Still, webzines may have difficulty surviving on advertising dollars. A print magazine sells ad space by promoting the demographics of its readers. While publications like Slate and Salon attract an upscale audience-Salon, for example, claims that its readers have a median household income of $80,000-this profile does not stand out in bold relief from the Internet as a whole, which is still largely an affluent preserve. “Slate and Salon have great demographics, but on the Internet that’s no big deal,” says Mary Doyle, a new-media analyst at the market-research firm IDC/Link in New York. It therefore makes more sense for a company to place ads in sites that millions of people surf by-the Netscape home page, for example, or one of the major search sites such as Yahoo and Infoseek. In fact, Doyle says, webzines will skim off only a small fraction of the total Web ad revenue; 1996 advertising revenue for all webzines totaled a mere $13.5 million, she estimates, puny compared with the $61 million spent on ads at search sites.

Mooradian of Jupiter counters that webzines do have special appeal. A company selling Scotch, he says, is not going to find a general-purpose Web page very attractive as an advertising site, since so many Net users are under the legal drinking age. “A company like that is going to be much more likely to put an ad on Slate than on the Netscape home page,” Mooradian says. And Salon, which claims a readership that is 50 percent female, should attract advertisers who would otherwise dismiss the Web as an inappropriate medium.
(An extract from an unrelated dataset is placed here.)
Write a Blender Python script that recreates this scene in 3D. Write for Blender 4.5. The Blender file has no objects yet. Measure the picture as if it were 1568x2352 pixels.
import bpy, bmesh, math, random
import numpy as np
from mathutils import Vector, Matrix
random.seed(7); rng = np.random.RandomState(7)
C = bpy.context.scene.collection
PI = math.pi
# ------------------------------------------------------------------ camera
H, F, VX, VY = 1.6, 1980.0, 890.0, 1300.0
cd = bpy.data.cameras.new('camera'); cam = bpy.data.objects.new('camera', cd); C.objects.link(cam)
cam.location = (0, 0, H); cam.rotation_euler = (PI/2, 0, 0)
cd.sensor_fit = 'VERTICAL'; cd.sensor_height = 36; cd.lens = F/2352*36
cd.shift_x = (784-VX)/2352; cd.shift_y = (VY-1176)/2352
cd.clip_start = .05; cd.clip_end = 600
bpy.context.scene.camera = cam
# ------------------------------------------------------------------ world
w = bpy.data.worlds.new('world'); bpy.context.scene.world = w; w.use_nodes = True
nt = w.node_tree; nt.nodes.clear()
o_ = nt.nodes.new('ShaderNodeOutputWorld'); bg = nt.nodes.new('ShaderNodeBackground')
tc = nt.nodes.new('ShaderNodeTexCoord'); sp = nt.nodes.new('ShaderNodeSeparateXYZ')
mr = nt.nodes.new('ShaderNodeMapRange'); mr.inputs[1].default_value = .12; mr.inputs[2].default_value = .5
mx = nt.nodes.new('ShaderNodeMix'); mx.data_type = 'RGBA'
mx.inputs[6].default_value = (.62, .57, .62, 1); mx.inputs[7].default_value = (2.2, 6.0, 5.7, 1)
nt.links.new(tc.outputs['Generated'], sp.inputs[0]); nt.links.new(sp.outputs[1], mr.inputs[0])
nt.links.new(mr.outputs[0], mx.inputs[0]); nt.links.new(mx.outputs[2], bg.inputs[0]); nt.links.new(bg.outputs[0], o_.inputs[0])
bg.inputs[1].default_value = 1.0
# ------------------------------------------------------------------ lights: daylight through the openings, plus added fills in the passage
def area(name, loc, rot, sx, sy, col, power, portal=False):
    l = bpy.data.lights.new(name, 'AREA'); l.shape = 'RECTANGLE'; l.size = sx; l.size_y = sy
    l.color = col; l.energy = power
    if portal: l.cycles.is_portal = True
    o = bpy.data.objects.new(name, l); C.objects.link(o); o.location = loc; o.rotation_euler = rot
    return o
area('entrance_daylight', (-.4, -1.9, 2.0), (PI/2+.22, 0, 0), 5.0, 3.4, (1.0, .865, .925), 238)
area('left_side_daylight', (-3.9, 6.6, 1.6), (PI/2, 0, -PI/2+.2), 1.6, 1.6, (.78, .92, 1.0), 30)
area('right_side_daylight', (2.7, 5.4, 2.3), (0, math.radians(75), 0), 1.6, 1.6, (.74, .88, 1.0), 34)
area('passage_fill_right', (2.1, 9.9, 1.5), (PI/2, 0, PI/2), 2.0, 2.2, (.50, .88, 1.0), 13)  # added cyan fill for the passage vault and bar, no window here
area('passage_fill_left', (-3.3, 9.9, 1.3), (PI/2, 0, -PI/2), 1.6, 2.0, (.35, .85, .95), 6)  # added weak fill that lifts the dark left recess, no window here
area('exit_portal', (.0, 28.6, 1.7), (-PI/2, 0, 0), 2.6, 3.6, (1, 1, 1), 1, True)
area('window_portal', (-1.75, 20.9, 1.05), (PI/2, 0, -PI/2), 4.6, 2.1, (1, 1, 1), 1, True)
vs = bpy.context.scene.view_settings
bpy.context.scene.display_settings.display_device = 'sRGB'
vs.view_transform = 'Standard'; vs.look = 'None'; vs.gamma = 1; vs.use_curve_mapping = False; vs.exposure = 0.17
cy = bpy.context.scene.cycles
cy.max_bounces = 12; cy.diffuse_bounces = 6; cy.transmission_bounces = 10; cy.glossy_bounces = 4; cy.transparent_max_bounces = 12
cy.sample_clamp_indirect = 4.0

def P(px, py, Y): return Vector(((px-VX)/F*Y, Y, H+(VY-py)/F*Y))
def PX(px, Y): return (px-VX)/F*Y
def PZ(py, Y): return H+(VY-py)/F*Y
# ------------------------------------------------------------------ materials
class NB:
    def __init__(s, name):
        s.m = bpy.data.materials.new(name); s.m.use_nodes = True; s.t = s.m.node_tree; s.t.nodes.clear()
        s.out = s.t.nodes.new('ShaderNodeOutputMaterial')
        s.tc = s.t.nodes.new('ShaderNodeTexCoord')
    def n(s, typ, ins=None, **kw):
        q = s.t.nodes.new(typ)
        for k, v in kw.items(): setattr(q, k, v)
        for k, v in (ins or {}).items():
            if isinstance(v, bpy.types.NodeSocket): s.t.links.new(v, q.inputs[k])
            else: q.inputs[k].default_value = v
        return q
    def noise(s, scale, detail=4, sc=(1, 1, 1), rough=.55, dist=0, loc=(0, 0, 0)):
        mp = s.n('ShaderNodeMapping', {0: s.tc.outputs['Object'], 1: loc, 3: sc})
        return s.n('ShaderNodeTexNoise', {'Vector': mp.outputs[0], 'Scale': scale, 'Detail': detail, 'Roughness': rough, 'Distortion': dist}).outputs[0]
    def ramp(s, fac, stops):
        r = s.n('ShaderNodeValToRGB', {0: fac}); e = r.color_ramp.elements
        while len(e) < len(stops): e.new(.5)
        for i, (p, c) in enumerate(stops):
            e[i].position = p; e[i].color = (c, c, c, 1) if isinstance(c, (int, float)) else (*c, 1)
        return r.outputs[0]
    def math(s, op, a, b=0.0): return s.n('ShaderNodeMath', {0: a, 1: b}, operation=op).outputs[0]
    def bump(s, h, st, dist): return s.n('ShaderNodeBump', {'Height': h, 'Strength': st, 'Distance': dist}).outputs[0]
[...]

Advertising is a numbers game, and Web sites are still struggling to come up with the solid numbers advertisers want-namely, how many people visit a site. One way is to have readers register. All the top webzines require registration to enter their forum, or to sign up to receive e-mail notification of what is in the webzine. Such registration is free to the user and gives the webzine its most reliable tallies of how many people are reading it. Slate, for example maintains about 15,000 people on its e-mail list. The webzine also claims that 50,000 to 60,000 different people visit the Slate site “on a semi-regular basis.” Salon says more than 27,000 people have registered for its “Table Talk” forum. These are small numbers by magazine publishing standards; if advertisement is to sustain webzines, the companies placing the ads will need to believe that the Web is providing an added benefit beyond what they could get in print. An advertiser needs to be convinced, for example, that buying space on a webzine will do the company more good than an ad that reaches the same number of people in print.

Other streams of income are also possible. Word, for example, licenses some of its articles to companies who want to liven up their own corporate Web pages. The Net access and web-page-design company that owns Word-ICon-also rakes in consulting fees for dispensing advice on how to set up an attention-getting Web site. Word functions as a promotional tool for its parent company and therefore does not need to make money in its own right.